Goal of the exercise
Set down the data below without change, skipping the pictures it holds.

-- start of Material provided --

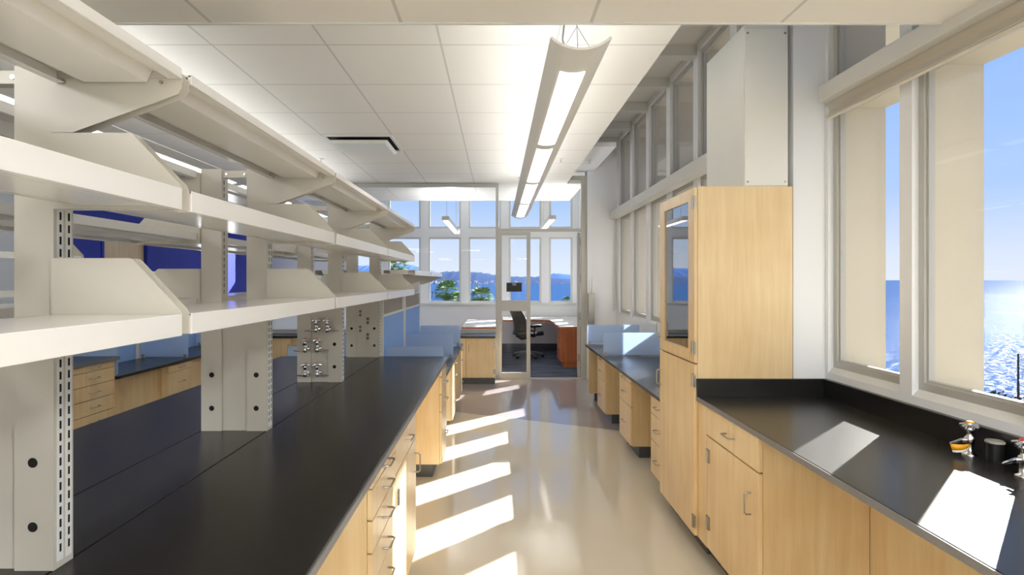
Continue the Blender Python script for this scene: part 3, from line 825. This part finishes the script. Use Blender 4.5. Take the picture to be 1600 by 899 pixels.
# gas turrets on the window counter
def turret(x, y, label, cap, tagged):
    z = 0.9142
    t = thing('bench_gas_turret', (x, y, z), label, 'gas valve', 'gas turrets on the window counter')
    MB().lathe([(0.026, 0), (0.026, 0.005), (0.014, 0.010), (0.012, 0.045), (0.017, 0.05), (0.017, 0.068), (0.010, 0.074), (0.010, 0.088), (0.016, 0.092), (0.016, 0.104), (0.008, 0.108)], (x, y, z), 'chrome', 18).build('valve_body', t)
    pts = [(x - 0.010, y, z + 0.056)]; rs = [0.010]
    for k in range(8):
        pts += [(x - 0.03 - 0.0075*k, y - 0.002*k, z + 0.056 - 0.001*k), (x - 0.0355 - 0.0075*k, y - 0.002*k, z + 0.056 - 0.001*k)]; rs += [0.0085 - 0.0006*k, 0.0066 - 0.0006*k]
    MB().tube(pts, rs, 'chrome', 12).build('hose_nozzle', t)
    h = MB()
    for a in range(4):
        c, s_ = math.cos(a*PI/2 + 0.2), math.sin(a*PI/2 + 0.2)
        h.tube([(x + c*0.008, y + s_*0.008, z + 0.116), (x + c*0.036, y + s_*0.036, z + 0.108)], [0.007, 0.006], 'chrome', 10)
    h.lathe([(0.012, 0.106), (0.016, 0.114), (0.014, 0.122)], (x, y, z), 'chrome', 16)
    h.build('handle', t)
    MB().lathe([(0.012, 0.1222), (0.012, 0.127), (0.006, 0.129)], (x, y, z), cap, 16).build('index_button', t)
    if tagged:
        m = MB(); top = []; bot = []
        for k in range(7):
            a = k/6; xx = x - 0.085 + 0.075*a; yy = y - 0.012 - 0.012*math.sin(a*PI)
            top.append((xx, yy, z + 0.046)); bot.append((xx + 0.008*(1-a), yy - 0.004, z + 0.014 + 0.026*a*a))
        mid = [tuple(t_*0.25 + b_*0.75 for t_, b_ in zip(p_, q_)) for p_, q_ in zip(top, bot)]
        m.grid([top, mid], 'amber'); m.grid([mid, bot], 'white')
        m.build('label_tag', t, solid=0.002)
turret(1.80, 2.17, 'chrome gas valve on the window counter with an amber tag under its nozzle', 'amber', True)
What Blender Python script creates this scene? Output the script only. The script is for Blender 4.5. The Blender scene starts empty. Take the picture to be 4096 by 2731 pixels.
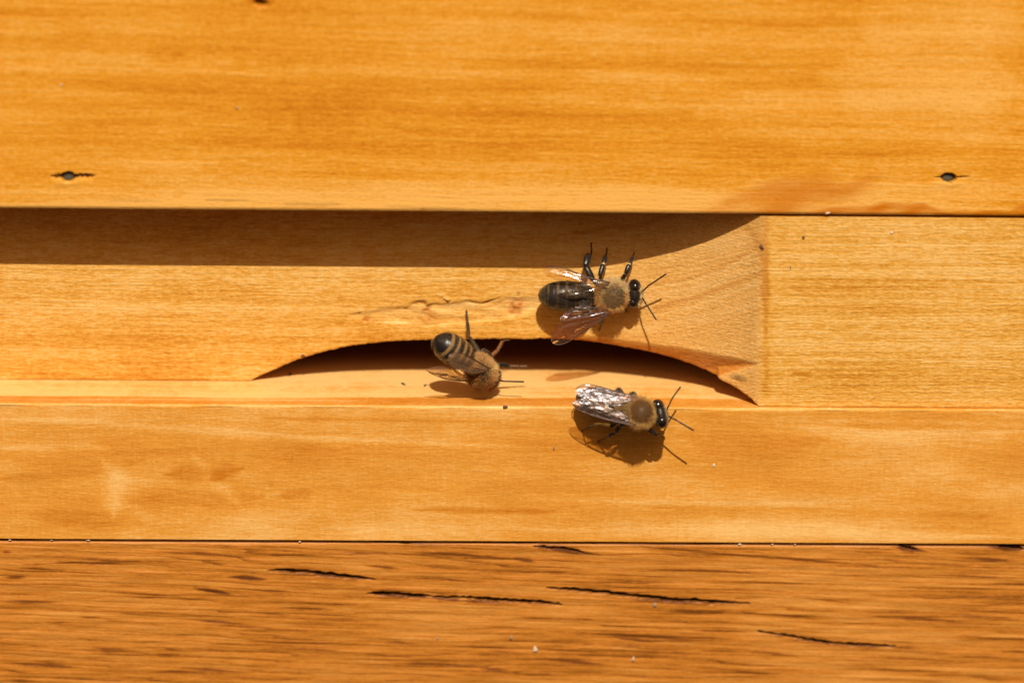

-- end of Material provided --

Task solution
Continue the Blender Python script for this scene: part 3, from line 825. This part finishes the script. Use Blender 4.5. Take the picture to be 1600 by 899 pixels.
# gas turrets on the window counter
def turret(x, y, label, cap, tagged):
    z = 0.9142
    t = thing('bench_gas_turret', (x, y, z), label, 'gas valve', 'gas turrets on the window counter')
    MB().lathe([(0.026, 0), (0.026, 0.005), (0.014, 0.010), (0.012, 0.045), (0.017, 0.05), (0.017, 0.068), (0.010, 0.074), (0.010, 0.088), (0.016, 0.092), (0.016, 0.104), (0.008, 0.108)], (x, y, z), 'chrome', 18).build('valve_body', t)
    pts = [(x - 0.010, y, z + 0.056)]; rs = [0.010]
    for k in range(8):
        pts += [(x - 0.03 - 0.0075*k, y - 0.002*k, z + 0.056 - 0.001*k), (x - 0.0355 - 0.0075*k, y - 0.002*k, z + 0.056 - 0.001*k)]; rs += [0.0085 - 0.0006*k, 0.0066 - 0.0006*k]
    MB().tube(pts, rs, 'chrome', 12).build('hose_nozzle', t)
    h = MB()
    for a in range(4):
        c, s_ = math.cos(a*PI/2 + 0.2), math.sin(a*PI/2 + 0.2)
        h.tube([(x + c*0.008, y + s_*0.008, z + 0.116), (x + c*0.036, y + s_*0.036, z + 0.108)], [0.007, 0.006], 'chrome', 10)
    h.lathe([(0.012, 0.106), (0.016, 0.114), (0.014, 0.122)], (x, y, z), 'chrome', 16)
    h.build('handle', t)
    MB().lathe([(0.012, 0.1222), (0.012, 0.127), (0.006, 0.129)], (x, y, z), cap, 16).build('index_button', t)
    if tagged:
        m = MB(); top = []; bot = []
        for k in range(7):
            a = k/6; xx = x - 0.085 + 0.075*a; yy = y - 0.012 - 0.012*math.sin(a*PI)
            top.append((xx, yy, z + 0.046)); bot.append((xx + 0.008*(1-a), yy - 0.004, z + 0.014 + 0.026*a*a))
        mid = [tuple(t_*0.25 + b_*0.75 for t_, b_ in zip(p_, q_)) for p_, q_ in zip(top, bot)]
        m.grid([top, mid], 'amber'); m.grid([mid, bot], 'white')
        m.build('label_tag', t, solid=0.002)
turret(1.80, 2.17, 'chrome gas valve on the window counter with an amber tag under its nozzle', 'amber', True)
What Blender Python script creates this scene? Output the script only. The script is for Blender 4.5. The Blender scene starts empty. Take the picture to be 4096 by 2731 pixels.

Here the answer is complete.